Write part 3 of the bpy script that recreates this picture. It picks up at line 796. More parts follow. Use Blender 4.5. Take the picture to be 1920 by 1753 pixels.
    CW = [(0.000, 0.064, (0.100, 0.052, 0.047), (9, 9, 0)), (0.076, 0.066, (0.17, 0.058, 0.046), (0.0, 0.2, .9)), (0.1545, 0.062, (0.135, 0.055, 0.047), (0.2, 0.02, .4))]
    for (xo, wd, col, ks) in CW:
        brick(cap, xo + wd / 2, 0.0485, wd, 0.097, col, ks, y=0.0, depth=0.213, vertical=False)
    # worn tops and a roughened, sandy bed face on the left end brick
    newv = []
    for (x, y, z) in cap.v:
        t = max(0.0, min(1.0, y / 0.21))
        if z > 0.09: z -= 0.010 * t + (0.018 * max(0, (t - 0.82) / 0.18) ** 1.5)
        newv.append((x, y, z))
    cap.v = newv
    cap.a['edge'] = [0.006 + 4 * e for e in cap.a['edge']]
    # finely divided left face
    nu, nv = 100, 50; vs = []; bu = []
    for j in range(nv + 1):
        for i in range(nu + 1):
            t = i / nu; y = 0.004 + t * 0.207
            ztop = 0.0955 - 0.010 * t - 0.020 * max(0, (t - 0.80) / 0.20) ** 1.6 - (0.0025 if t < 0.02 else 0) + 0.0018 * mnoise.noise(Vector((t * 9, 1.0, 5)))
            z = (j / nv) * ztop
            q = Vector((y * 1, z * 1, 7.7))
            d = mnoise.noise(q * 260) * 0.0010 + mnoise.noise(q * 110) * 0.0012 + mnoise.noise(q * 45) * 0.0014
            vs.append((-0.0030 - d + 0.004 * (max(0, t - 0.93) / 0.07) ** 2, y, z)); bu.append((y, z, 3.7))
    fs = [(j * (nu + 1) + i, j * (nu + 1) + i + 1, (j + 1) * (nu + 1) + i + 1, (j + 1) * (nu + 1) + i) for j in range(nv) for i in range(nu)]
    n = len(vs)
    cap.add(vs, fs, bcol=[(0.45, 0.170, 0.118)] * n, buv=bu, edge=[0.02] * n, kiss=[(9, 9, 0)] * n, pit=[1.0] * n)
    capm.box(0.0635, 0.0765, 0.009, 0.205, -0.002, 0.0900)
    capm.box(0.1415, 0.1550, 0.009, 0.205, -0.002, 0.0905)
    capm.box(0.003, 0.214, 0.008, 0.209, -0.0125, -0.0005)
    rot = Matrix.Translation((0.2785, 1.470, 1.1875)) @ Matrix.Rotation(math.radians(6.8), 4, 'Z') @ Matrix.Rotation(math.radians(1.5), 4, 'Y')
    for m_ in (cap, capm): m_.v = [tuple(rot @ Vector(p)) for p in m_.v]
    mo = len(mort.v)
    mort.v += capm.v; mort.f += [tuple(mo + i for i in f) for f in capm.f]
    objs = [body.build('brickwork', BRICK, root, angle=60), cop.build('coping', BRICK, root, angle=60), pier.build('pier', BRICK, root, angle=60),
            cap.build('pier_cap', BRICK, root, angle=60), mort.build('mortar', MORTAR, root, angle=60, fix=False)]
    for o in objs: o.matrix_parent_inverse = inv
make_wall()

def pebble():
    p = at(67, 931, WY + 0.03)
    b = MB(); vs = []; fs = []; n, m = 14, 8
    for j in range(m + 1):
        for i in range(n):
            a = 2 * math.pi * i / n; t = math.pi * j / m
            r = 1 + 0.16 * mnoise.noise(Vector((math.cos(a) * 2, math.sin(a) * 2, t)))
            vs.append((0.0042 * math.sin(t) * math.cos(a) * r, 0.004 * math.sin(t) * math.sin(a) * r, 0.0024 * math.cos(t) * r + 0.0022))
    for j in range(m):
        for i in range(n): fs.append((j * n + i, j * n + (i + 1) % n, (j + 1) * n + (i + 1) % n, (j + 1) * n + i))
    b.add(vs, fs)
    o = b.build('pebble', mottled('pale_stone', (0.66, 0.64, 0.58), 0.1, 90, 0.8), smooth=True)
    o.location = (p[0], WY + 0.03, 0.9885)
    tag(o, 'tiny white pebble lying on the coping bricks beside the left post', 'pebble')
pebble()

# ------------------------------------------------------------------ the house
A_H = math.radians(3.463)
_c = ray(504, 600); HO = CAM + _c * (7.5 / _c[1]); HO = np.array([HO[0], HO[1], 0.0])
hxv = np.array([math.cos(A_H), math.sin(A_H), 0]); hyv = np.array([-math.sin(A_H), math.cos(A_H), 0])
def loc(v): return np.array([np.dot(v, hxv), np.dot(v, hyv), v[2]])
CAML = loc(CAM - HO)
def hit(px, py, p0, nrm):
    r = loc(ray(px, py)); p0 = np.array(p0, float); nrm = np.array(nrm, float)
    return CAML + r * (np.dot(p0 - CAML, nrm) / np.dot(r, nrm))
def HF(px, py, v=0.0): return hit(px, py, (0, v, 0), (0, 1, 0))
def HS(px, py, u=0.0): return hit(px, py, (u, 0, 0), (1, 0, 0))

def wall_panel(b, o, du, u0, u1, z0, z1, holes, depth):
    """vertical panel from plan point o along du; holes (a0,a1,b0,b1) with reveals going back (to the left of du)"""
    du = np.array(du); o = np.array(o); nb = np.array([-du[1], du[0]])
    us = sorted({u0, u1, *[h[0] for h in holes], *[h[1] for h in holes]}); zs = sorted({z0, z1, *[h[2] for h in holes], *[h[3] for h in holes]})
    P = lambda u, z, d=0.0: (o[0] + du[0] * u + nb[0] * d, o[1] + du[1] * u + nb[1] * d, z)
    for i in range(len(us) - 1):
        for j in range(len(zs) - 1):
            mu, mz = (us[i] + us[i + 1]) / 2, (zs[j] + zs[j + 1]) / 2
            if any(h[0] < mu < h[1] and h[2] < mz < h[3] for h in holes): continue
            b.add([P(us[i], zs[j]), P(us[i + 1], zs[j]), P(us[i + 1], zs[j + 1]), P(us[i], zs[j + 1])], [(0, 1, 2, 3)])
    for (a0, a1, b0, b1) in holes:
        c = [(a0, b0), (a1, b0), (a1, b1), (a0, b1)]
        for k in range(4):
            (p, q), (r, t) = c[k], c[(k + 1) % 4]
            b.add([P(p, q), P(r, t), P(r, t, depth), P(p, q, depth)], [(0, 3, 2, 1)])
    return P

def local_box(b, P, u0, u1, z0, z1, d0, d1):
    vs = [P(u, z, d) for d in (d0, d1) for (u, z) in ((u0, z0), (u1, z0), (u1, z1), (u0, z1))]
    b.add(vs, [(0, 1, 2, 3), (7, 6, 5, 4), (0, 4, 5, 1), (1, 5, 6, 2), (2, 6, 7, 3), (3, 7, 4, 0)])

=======

GOAL:
The listing above should be transcribed in full, exactly as written.

CORRECT RESPONSE:
Write part 3 of the bpy script that recreates this picture. It picks up at line 796. More parts follow. Use Blender 4.5. Take the picture to be 1920 by 1753 pixels.
    CW = [(0.000, 0.064, (0.100, 0.052, 0.047), (9, 9, 0)), (0.076, 0.066, (0.17, 0.058, 0.046), (0.0, 0.2, .9)), (0.1545, 0.062, (0.135, 0.055, 0.047), (0.2, 0.02, .4))]
    for (xo, wd, col, ks) in CW:
        brick(cap, xo + wd / 2, 0.0485, wd, 0.097, col, ks, y=0.0, depth=0.213, vertical=False)
    # worn tops and a roughened, sandy bed face on the left end brick
    newv = []
    for (x, y, z) in cap.v:
        t = max(0.0, min(1.0, y / 0.21))
        if z > 0.09: z -= 0.010 * t + (0.018 * max(0, (t - 0.82) / 0.18) ** 1.5)
        newv.append((x, y, z))
    cap.v = newv
    cap.a['edge'] = [0.006 + 4 * e for e in cap.a['edge']]
    # finely divided left face
    nu, nv = 100, 50; vs = []; bu = []
    for j in range(nv + 1):
        for i in range(nu + 1):
            t = i / nu; y = 0.004 + t * 0.207
            ztop = 0.0955 - 0.010 * t - 0.020 * max(0, (t - 0.80) / 0.20) ** 1.6 - (0.0025 if t < 0.02 else 0) + 0.0018 * mnoise.noise(Vector((t * 9, 1.0, 5)))
            z = (j / nv) * ztop
            q = Vector((y * 1, z * 1, 7.7))
            d = mnoise.noise(q * 260) * 0.0010 + mnoise.noise(q * 110) * 0.0012 + mnoise.noise(q * 45) * 0.0014
            vs.append((-0.0030 - d + 0.004 * (max(0, t - 0.93) / 0.07) ** 2, y, z)); bu.append((y, z, 3.7))
    fs = [(j * (nu + 1) + i, j * (nu + 1) + i + 1, (j + 1) * (nu + 1) + i + 1, (j + 1) * (nu + 1) + i) for j in range(nv) for i in range(nu)]
    n = len(vs)
    cap.add(vs, fs, bcol=[(0.45, 0.170, 0.118)] * n, buv=bu, edge=[0.02] * n, kiss=[(9, 9, 0)] * n, pit=[1.0] * n)
    capm.box(0.0635, 0.0765, 0.009, 0.205, -0.002, 0.0900)
    capm.box(0.1415, 0.1550, 0.009, 0.205, -0.002, 0.0905)
    capm.box(0.003, 0.214, 0.008, 0.209, -0.0125, -0.0005)
    rot = Matrix.Translation((0.2785, 1.470, 1.1875)) @ Matrix.Rotation(math.radians(6.8), 4, 'Z') @ Matrix.Rotation(math.radians(1.5), 4, 'Y')
    for m_ in (cap, capm): m_.v = [tuple(rot @ Vector(p)) for p in m_.v]
    mo = len(mort.v)
    mort.v += capm.v; mort.f += [tuple(mo + i for i in f) for f in capm.f]
    objs = [body.build('brickwork', BRICK, root, angle=60), cop.build('coping', BRICK, root, angle=60), pier.build('pier', BRICK, root, angle=60),
            cap.build('pier_cap', BRICK, root, angle=60), mort.build('mortar', MORTAR, root, angle=60, fix=False)]
    for o in objs: o.matrix_parent_inverse = inv
make_wall()

def pebble():
    p = at(67, 931, WY + 0.03)
    b = MB(); vs = []; fs = []; n, m = 14, 8
    for j in range(m + 1):
        for i in range(n):
            a = 2 * math.pi * i / n; t = math.pi * j / m
            r = 1 + 0.16 * mnoise.noise(Vector((math.cos(a) * 2, math.sin(a) * 2, t)))
            vs.append((0.0042 * math.sin(t) * math.cos(a) * r, 0.004 * math.sin(t) * math.sin(a) * r, 0.0024 * math.cos(t) * r + 0.0022))
    for j in range(m):
        for i in range(n): fs.append((j * n + i, j * n + (i + 1) % n, (j + 1) * n + (i + 1) % n, (j + 1) * n + i))
    b.add(vs, fs)
    o = b.build('pebble', mottled('pale_stone', (0.66, 0.64, 0.58), 0.1, 90, 0.8), smooth=True)
    o.location = (p[0], WY + 0.03, 0.9885)
    tag(o, 'tiny white pebble lying on the coping bricks beside the left post', 'pebble')
pebble()

# ------------------------------------------------------------------ the house
A_H = math.radians(3.463)
_c = ray(504, 600); HO = CAM + _c * (7.5 / _c[1]); HO = np.array([HO[0], HO[1], 0.0])
hxv = np.array([math.cos(A_H), math.sin(A_H), 0]); hyv = np.array([-math.sin(A_H), math.cos(A_H), 0])
def loc(v): return np.array([np.dot(v, hxv), np.dot(v, hyv), v[2]])
CAML = loc(CAM - HO)
def hit(px, py, p0, nrm):
    r = loc(ray(px, py)); p0 = np.array(p0, float); nrm = np.array(nrm, float)
    return CAML + r * (np.dot(p0 - CAML, nrm) / np.dot(r, nrm))
def HF(px, py, v=0.0): return hit(px, py, (0, v, 0), (0, 1, 0))
def HS(px, py, u=0.0): return hit(px, py, (u, 0, 0), (1, 0, 0))

def wall_panel(b, o, du, u0, u1, z0, z1, holes, depth):
    """vertical panel from plan point o along du; holes (a0,a1,b0,b1) with reveals going back (to the left of du)"""
    du = np.array(du); o = np.array(o); nb = np.array([-du[1], du[0]])
    us = sorted({u0, u1, *[h[0] for h in holes], *[h[1] for h in holes]}); zs = sorted({z0, z1, *[h[2] for h in holes], *[h[3] for h in holes]})
    P = lambda u, z, d=0.0: (o[0] + du[0] * u + nb[0] * d, o[1] + du[1] * u + nb[1] * d, z)
    for i in range(len(us) - 1):
        for j in range(len(zs) - 1):
            mu, mz = (us[i] + us[i + 1]) / 2, (zs[j] + zs[j + 1]) / 2
            if any(h[0] < mu < h[1] and h[2] < mz < h[3] for h in holes): continue
            b.add([P(us[i], zs[j]), P(us[i + 1], zs[j]), P(us[i + 1], zs[j + 1]), P(us[i], zs[j + 1])], [(0, 1, 2, 3)])
    for (a0, a1, b0, b1) in holes:
        c = [(a0, b0), (a1, b0), (a1, b1), (a0, b1)]
        for k in range(4):
            (p, q), (r, t) = c[k], c[(k + 1) % 4]
            b.add([P(p, q), P(r, t), P(r, t, depth), P(p, q, depth)], [(0, 3, 2, 1)])
    return P

def local_box(b, P, u0, u1, z0, z1, d0, d1):
    vs = [P(u, z, d) for d in (d0, d1) for (u, z) in ((u0, z0), (u1, z0), (u1, z1), (u0, z1))]
    b.add(vs, [(0, 1, 2, 3), (7, 6, 5, 4), (0, 4, 5, 1), (1, 5, 6, 2), (2, 6, 7, 3), (3, 7, 4, 0)])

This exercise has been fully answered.